You can put unwanted files or folders into the Recycle Bin from any folder window, from within Windows Explorer, or even inside the Open File dialog box of Windows applications.

Note

All of these methods put icons from your hard drive into the Recycle Bin. But deleting an icon from a removable drive (floppy, Jaz, or Zip drives, for example) or from other computers on the network, does not involve the Recycle Bin, and gives you no opportunity to retrieve them.

You'll be asked to confirm if you want to send the files to the Recycle Bin. After you click Yes, Windows moves the icons there (see Figure 5-6). Now the Recycle Bin icon changes: The container appears to be brimming over with paper.

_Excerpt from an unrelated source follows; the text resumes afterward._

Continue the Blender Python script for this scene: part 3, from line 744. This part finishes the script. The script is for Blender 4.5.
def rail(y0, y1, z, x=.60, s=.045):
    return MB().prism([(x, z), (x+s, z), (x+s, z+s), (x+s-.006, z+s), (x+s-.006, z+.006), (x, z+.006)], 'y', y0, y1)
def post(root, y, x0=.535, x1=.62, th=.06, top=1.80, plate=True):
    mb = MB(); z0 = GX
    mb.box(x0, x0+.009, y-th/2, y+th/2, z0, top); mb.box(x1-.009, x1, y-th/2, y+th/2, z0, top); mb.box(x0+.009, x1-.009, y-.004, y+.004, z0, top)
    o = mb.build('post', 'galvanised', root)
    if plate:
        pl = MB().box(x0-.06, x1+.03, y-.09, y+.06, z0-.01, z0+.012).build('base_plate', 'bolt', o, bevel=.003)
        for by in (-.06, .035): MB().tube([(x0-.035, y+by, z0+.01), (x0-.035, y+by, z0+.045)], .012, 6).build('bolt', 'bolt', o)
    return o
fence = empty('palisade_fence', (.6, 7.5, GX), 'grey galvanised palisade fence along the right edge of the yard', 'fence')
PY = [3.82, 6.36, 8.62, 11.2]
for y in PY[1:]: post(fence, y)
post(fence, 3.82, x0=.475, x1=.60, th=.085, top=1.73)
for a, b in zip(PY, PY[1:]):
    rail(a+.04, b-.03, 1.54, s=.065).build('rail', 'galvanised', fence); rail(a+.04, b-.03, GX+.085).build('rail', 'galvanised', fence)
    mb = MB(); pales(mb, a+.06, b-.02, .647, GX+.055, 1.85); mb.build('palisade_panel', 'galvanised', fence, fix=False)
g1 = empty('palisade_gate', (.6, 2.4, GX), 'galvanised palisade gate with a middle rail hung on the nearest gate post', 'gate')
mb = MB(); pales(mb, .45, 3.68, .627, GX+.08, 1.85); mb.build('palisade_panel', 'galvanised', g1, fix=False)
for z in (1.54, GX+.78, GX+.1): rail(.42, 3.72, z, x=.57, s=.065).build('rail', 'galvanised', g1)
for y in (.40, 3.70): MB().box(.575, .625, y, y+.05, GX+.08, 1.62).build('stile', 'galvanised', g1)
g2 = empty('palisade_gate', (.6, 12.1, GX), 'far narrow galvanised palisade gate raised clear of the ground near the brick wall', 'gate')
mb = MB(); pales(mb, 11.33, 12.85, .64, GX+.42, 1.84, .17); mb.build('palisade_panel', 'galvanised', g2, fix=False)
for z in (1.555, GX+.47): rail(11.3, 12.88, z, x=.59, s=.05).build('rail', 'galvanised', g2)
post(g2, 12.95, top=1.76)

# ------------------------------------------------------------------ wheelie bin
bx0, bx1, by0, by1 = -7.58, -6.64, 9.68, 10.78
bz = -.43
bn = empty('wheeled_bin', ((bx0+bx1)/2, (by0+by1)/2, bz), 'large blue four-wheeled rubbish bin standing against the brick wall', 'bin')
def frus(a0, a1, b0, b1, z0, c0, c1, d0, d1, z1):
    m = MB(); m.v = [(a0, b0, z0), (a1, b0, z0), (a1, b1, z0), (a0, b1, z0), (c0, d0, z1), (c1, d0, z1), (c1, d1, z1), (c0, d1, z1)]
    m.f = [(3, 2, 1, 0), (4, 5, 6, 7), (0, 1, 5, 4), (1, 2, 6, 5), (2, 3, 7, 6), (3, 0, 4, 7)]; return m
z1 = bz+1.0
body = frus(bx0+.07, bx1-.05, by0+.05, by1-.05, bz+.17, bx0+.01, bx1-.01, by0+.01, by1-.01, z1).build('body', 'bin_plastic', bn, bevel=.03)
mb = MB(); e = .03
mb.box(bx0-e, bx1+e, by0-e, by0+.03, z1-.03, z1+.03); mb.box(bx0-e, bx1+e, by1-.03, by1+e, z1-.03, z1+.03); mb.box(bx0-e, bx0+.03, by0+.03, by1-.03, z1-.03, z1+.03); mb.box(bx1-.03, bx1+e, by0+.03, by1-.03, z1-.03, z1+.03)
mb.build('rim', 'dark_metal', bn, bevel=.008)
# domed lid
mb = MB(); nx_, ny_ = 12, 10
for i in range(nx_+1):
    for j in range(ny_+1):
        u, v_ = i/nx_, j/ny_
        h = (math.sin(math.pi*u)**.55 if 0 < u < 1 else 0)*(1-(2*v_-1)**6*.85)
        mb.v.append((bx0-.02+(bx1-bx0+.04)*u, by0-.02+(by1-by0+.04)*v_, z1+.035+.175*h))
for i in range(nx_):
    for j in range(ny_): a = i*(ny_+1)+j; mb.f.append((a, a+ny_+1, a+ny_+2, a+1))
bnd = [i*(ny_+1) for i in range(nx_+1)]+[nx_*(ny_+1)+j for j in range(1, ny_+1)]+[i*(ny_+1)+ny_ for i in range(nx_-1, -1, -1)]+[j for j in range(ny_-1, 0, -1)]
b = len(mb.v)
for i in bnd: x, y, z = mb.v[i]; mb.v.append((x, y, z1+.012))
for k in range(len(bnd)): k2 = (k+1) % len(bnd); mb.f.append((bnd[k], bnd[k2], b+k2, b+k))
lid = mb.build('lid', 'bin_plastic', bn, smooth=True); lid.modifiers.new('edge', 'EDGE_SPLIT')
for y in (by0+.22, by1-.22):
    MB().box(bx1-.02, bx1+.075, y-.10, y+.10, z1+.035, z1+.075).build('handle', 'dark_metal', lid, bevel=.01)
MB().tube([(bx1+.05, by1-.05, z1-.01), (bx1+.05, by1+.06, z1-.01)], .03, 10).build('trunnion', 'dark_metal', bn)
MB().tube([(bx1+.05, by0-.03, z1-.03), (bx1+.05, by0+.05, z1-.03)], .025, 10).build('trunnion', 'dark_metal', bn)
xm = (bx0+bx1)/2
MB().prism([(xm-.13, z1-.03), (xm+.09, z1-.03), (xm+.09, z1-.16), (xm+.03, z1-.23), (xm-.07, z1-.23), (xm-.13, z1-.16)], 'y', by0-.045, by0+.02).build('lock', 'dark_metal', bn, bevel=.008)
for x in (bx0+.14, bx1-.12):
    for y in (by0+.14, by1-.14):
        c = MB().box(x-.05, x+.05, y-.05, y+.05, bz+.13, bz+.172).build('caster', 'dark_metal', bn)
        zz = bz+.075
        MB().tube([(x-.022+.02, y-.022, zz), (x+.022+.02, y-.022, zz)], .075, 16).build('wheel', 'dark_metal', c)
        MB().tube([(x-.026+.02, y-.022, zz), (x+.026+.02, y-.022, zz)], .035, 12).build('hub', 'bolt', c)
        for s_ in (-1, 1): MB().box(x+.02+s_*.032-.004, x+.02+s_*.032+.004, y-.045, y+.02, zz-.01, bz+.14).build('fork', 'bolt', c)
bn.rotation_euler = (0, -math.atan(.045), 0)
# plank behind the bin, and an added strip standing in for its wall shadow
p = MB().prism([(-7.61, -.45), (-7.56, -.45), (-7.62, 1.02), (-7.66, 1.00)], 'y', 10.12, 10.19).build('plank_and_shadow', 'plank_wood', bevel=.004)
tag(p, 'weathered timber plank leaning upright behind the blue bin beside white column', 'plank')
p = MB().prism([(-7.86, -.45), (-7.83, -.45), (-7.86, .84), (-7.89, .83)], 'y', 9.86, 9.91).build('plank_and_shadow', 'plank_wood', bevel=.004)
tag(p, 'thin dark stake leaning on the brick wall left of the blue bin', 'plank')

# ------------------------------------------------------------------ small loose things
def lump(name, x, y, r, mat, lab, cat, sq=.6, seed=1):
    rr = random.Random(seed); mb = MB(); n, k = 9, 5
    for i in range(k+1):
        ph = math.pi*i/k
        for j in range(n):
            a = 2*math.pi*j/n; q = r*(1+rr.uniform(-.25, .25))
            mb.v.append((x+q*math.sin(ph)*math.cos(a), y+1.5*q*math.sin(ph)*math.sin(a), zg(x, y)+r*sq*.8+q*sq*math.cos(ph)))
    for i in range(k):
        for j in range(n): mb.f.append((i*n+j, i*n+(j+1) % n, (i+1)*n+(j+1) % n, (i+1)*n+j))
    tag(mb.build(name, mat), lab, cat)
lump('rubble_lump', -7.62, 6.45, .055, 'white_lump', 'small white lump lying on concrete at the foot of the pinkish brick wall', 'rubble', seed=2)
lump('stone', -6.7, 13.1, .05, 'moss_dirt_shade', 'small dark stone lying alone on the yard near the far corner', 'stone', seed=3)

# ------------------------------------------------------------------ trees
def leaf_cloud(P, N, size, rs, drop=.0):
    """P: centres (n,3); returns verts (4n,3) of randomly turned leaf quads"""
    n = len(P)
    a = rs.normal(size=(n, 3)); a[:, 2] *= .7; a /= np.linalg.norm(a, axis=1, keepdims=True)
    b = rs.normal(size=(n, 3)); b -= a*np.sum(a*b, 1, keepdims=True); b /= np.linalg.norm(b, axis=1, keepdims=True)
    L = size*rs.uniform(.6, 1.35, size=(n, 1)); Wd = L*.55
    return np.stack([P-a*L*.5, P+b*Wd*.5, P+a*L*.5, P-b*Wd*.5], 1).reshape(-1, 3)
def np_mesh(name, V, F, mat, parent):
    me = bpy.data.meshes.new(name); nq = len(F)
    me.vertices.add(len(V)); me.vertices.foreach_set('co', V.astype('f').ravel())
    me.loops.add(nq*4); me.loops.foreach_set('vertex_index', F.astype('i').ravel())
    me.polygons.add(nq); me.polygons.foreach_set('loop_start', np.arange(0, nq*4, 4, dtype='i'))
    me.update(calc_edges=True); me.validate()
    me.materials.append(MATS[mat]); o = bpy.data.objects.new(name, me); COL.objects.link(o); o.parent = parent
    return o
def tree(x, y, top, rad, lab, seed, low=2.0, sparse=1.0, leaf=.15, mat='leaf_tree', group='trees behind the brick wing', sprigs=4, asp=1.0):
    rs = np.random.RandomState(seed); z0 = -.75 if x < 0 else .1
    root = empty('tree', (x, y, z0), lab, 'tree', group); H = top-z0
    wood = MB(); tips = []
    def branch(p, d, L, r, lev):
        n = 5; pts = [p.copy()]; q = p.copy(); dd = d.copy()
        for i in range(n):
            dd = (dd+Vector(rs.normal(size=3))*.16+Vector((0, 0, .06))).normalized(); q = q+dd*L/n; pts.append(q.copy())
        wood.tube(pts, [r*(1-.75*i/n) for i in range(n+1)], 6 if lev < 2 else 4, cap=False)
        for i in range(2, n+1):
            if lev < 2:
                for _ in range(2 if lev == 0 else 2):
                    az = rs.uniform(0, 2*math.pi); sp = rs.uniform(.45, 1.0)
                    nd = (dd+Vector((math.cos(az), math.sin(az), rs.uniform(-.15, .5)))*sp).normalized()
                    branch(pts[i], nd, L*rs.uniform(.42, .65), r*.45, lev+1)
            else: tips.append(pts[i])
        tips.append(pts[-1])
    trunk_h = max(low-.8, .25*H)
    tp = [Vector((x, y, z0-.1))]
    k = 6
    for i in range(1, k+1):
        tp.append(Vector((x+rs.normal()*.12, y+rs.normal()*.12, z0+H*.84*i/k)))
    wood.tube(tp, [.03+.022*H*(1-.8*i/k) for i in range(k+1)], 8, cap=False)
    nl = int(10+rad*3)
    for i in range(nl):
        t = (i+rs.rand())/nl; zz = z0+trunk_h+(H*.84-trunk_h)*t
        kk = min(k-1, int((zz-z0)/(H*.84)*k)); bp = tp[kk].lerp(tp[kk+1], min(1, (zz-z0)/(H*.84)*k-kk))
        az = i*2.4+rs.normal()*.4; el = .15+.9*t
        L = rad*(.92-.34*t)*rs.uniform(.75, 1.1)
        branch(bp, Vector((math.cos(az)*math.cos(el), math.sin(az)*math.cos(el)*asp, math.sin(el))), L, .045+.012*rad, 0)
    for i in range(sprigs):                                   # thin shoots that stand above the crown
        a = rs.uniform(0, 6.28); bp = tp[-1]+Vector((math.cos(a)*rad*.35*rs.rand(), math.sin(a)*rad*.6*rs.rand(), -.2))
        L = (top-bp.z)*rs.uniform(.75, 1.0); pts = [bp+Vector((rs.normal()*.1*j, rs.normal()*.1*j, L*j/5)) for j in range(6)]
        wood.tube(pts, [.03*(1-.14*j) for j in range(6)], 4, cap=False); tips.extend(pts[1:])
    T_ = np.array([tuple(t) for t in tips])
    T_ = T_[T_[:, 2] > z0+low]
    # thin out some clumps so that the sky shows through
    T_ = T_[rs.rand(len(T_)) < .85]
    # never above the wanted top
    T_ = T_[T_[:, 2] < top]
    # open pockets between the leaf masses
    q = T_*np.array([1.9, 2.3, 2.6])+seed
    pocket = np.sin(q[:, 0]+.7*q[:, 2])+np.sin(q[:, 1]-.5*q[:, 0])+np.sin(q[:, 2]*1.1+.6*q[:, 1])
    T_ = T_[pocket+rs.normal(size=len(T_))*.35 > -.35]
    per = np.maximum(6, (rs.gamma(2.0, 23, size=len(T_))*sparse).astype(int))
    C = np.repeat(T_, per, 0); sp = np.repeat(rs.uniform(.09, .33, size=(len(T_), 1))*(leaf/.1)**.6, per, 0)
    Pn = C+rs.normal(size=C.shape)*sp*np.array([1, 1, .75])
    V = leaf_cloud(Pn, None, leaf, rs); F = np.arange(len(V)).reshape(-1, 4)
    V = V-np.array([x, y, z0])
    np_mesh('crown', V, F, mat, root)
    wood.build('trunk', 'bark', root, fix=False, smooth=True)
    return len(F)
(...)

It's easy to tell when a deletion is headed for the Recycle Bin—the confirming dialog box looks like the one shown here at top. If the deleted icon is being permanently and irrevocably deleted, the dialog box has a different icon (bottom), complete with an attention-getting exclamation point.

Figure 5-6. It's easy to tell when a deletion is headed for the Recycle Bin—the confirming dialog box looks like the one shown here at top. If the deleted icon is being permanently and irrevocably deleted, the dialog box has a different icon (bottom), complete with an attention-getting exclamation point.

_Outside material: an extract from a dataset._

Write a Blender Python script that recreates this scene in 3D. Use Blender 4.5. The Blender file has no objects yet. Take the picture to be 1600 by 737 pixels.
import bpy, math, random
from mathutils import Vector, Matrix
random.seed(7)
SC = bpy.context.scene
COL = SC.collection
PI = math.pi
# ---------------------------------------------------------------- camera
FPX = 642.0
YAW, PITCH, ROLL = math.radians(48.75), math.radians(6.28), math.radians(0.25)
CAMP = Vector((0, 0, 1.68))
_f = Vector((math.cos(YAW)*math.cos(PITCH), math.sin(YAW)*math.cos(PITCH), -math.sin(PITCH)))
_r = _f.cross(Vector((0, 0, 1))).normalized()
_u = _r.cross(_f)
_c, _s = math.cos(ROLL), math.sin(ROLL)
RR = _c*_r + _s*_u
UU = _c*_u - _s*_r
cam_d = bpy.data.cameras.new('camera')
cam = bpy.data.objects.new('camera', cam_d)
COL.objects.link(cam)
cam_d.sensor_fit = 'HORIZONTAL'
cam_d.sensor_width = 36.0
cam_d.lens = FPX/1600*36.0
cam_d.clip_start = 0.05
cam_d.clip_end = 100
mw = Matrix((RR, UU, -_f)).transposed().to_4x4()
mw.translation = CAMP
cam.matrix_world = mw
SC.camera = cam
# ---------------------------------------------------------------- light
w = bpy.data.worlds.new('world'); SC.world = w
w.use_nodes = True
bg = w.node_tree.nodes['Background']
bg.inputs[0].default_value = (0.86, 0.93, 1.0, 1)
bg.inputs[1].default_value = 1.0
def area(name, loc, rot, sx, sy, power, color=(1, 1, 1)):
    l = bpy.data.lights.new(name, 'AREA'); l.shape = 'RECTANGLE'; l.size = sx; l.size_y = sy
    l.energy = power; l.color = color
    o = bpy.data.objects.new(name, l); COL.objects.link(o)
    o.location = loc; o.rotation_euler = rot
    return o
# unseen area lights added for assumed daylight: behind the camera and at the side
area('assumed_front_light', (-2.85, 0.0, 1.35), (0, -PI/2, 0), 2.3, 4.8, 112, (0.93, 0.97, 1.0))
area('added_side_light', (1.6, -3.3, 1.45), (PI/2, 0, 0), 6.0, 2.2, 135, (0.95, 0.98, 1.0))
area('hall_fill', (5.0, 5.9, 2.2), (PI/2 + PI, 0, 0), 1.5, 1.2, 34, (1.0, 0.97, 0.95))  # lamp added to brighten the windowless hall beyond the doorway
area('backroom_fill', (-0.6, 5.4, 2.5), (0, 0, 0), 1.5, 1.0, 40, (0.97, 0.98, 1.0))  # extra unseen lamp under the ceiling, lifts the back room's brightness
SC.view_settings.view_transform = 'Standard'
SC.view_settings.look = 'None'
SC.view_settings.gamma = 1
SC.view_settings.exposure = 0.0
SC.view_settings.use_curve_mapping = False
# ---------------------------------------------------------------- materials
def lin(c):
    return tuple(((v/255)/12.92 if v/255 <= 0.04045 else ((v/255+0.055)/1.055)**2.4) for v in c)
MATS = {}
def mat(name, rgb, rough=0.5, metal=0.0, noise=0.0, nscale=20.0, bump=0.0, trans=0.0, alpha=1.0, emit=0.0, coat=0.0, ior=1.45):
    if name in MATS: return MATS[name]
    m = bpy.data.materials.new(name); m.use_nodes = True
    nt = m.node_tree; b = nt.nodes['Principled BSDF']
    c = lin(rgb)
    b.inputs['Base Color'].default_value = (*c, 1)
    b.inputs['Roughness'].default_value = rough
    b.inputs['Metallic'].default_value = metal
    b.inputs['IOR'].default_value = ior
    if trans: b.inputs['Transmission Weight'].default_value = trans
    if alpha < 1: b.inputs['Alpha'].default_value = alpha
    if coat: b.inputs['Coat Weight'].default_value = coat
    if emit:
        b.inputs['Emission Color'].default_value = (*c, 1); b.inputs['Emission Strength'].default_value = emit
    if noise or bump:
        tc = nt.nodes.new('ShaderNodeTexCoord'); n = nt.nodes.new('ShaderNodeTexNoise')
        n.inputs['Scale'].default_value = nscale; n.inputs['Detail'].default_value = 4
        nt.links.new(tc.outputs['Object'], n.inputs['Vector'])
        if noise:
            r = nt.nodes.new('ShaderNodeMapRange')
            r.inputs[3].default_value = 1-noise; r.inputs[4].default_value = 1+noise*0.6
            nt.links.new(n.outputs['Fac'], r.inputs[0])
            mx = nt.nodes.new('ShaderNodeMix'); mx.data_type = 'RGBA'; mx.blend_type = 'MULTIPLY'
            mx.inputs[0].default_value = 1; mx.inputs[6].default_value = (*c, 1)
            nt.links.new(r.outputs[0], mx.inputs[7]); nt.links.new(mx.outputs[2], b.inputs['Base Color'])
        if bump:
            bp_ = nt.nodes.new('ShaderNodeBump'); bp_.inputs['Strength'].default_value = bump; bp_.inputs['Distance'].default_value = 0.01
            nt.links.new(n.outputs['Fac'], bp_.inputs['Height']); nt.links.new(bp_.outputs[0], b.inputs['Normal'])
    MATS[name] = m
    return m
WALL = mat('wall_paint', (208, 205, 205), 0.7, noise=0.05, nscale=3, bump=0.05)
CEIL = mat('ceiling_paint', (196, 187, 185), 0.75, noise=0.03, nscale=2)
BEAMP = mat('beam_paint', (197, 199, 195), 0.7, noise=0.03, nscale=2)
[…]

Restoring Deleted Files and Folders

If you change your mind about sending something to the software graveyard, open the Recycle Bin by double-clicking. A window like the one in Figure 5-7 opens.

When you double-click the Recycle Bin (top), the Recycle Bin window (bottom) displays information about each folder and file it holds. You can sort the contents, making it easier to find a deleted icon, by clicking the gray column heading for the type of sort you need.

Figure 5-7. When you double-click the Recycle Bin (top), the Recycle Bin window (bottom) displays information about each folder and file it holds. You can sort the contents, making it easier to find a deleted icon, by clicking the gray column heading for the type of sort you need.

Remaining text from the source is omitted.